╭─ Supplied information

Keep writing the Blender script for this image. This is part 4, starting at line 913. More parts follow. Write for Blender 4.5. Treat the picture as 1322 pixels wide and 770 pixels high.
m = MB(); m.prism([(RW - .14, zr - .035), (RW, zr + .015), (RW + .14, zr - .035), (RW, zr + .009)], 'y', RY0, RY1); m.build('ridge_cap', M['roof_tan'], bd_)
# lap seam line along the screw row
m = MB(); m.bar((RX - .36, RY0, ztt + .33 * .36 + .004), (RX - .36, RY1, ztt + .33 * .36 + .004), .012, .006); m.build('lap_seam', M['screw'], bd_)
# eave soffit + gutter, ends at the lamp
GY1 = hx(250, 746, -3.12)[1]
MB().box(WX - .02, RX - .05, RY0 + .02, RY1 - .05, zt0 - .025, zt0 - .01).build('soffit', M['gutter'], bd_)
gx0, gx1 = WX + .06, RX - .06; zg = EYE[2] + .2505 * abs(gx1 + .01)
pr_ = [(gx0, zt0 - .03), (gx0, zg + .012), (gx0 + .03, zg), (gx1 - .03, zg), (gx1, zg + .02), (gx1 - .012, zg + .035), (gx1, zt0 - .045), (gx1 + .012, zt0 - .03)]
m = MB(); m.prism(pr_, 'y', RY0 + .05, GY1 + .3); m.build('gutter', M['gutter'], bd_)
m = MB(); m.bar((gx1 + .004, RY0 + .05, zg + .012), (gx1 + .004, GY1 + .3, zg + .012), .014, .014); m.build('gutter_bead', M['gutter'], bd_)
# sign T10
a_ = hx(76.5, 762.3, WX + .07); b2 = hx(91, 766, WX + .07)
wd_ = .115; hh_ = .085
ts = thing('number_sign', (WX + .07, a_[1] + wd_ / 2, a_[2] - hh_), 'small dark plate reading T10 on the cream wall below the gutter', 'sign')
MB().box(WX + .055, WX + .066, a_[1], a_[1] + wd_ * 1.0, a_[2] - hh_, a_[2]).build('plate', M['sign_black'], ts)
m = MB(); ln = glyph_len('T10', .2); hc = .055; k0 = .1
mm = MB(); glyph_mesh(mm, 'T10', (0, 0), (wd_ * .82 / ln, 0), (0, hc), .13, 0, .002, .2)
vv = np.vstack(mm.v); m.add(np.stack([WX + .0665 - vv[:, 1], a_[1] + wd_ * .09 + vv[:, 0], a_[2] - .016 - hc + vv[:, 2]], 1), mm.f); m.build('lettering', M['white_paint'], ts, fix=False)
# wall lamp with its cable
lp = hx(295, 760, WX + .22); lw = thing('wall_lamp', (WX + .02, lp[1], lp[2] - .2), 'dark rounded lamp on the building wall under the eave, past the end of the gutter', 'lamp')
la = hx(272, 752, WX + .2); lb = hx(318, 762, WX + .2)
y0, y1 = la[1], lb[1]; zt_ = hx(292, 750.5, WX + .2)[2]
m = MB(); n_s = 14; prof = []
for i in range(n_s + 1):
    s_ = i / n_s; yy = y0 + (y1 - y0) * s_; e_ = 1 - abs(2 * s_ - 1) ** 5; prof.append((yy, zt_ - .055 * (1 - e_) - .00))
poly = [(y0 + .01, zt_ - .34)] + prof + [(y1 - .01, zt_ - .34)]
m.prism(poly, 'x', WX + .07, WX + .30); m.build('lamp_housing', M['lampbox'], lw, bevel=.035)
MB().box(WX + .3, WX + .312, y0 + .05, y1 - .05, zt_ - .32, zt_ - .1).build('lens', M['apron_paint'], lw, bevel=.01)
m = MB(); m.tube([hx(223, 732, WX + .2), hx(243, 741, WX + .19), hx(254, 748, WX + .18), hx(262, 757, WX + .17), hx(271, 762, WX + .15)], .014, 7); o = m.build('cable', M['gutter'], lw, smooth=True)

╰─

■ **Given instruction**: Output the listing above without altering a single character.

■ **Response to the task**:
Keep writing the Blender script for this image. This is part 4, starting at line 913. More parts follow. Write for Blender 4.5. Treat the picture as 1322 pixels wide and 770 pixels high.
m = MB(); m.prism([(RW - .14, zr - .035), (RW, zr + .015), (RW + .14, zr - .035), (RW, zr + .009)], 'y', RY0, RY1); m.build('ridge_cap', M['roof_tan'], bd_)
# lap seam line along the screw row
m = MB(); m.bar((RX - .36, RY0, ztt + .33 * .36 + .004), (RX - .36, RY1, ztt + .33 * .36 + .004), .012, .006); m.build('lap_seam', M['screw'], bd_)
# eave soffit + gutter, ends at the lamp
GY1 = hx(250, 746, -3.12)[1]
MB().box(WX - .02, RX - .05, RY0 + .02, RY1 - .05, zt0 - .025, zt0 - .01).build('soffit', M['gutter'], bd_)
gx0, gx1 = WX + .06, RX - .06; zg = EYE[2] + .2505 * abs(gx1 + .01)
pr_ = [(gx0, zt0 - .03), (gx0, zg + .012), (gx0 + .03, zg), (gx1 - .03, zg), (gx1, zg + .02), (gx1 - .012, zg + .035), (gx1, zt0 - .045), (gx1 + .012, zt0 - .03)]
m = MB(); m.prism(pr_, 'y', RY0 + .05, GY1 + .3); m.build('gutter', M['gutter'], bd_)
m = MB(); m.bar((gx1 + .004, RY0 + .05, zg + .012), (gx1 + .004, GY1 + .3, zg + .012), .014, .014); m.build('gutter_bead', M['gutter'], bd_)
# sign T10
a_ = hx(76.5, 762.3, WX + .07); b2 = hx(91, 766, WX + .07)
wd_ = .115; hh_ = .085
ts = thing('number_sign', (WX + .07, a_[1] + wd_ / 2, a_[2] - hh_), 'small dark plate reading T10 on the cream wall below the gutter', 'sign')
MB().box(WX + .055, WX + .066, a_[1], a_[1] + wd_ * 1.0, a_[2] - hh_, a_[2]).build('plate', M['sign_black'], ts)
m = MB(); ln = glyph_len('T10', .2); hc = .055; k0 = .1
mm = MB(); glyph_mesh(mm, 'T10', (0, 0), (wd_ * .82 / ln, 0), (0, hc), .13, 0, .002, .2)
vv = np.vstack(mm.v); m.add(np.stack([WX + .0665 - vv[:, 1], a_[1] + wd_ * .09 + vv[:, 0], a_[2] - .016 - hc + vv[:, 2]], 1), mm.f); m.build('lettering', M['white_paint'], ts, fix=False)
# wall lamp with its cable
lp = hx(295, 760, WX + .22); lw = thing('wall_lamp', (WX + .02, lp[1], lp[2] - .2), 'dark rounded lamp on the building wall under the eave, past the end of the gutter', 'lamp')
la = hx(272, 752, WX + .2); lb = hx(318, 762, WX + .2)
y0, y1 = la[1], lb[1]; zt_ = hx(292, 750.5, WX + .2)[2]
m = MB(); n_s = 14; prof = []
for i in range(n_s + 1):
    s_ = i / n_s; yy = y0 + (y1 - y0) * s_; e_ = 1 - abs(2 * s_ - 1) ** 5; prof.append((yy, zt_ - .055 * (1 - e_) - .00))
poly = [(y0 + .01, zt_ - .34)] + prof + [(y1 - .01, zt_ - .34)]
m.prism(poly, 'x', WX + .07, WX + .30); m.build('lamp_housing', M['lampbox'], lw, bevel=.035)
MB().box(WX + .3, WX + .312, y0 + .05, y1 - .05, zt_ - .32, zt_ - .1).build('lens', M['apron_paint'], lw, bevel=.01)
m = MB(); m.tube([hx(223, 732, WX + .2), hx(243, 741, WX + .19), hx(254, 748, WX + .18), hx(262, 757, WX + .17), hx(271, 762, WX + .15)], .014, 7); o = m.build('cable', M['gutter'], lw, smooth=True)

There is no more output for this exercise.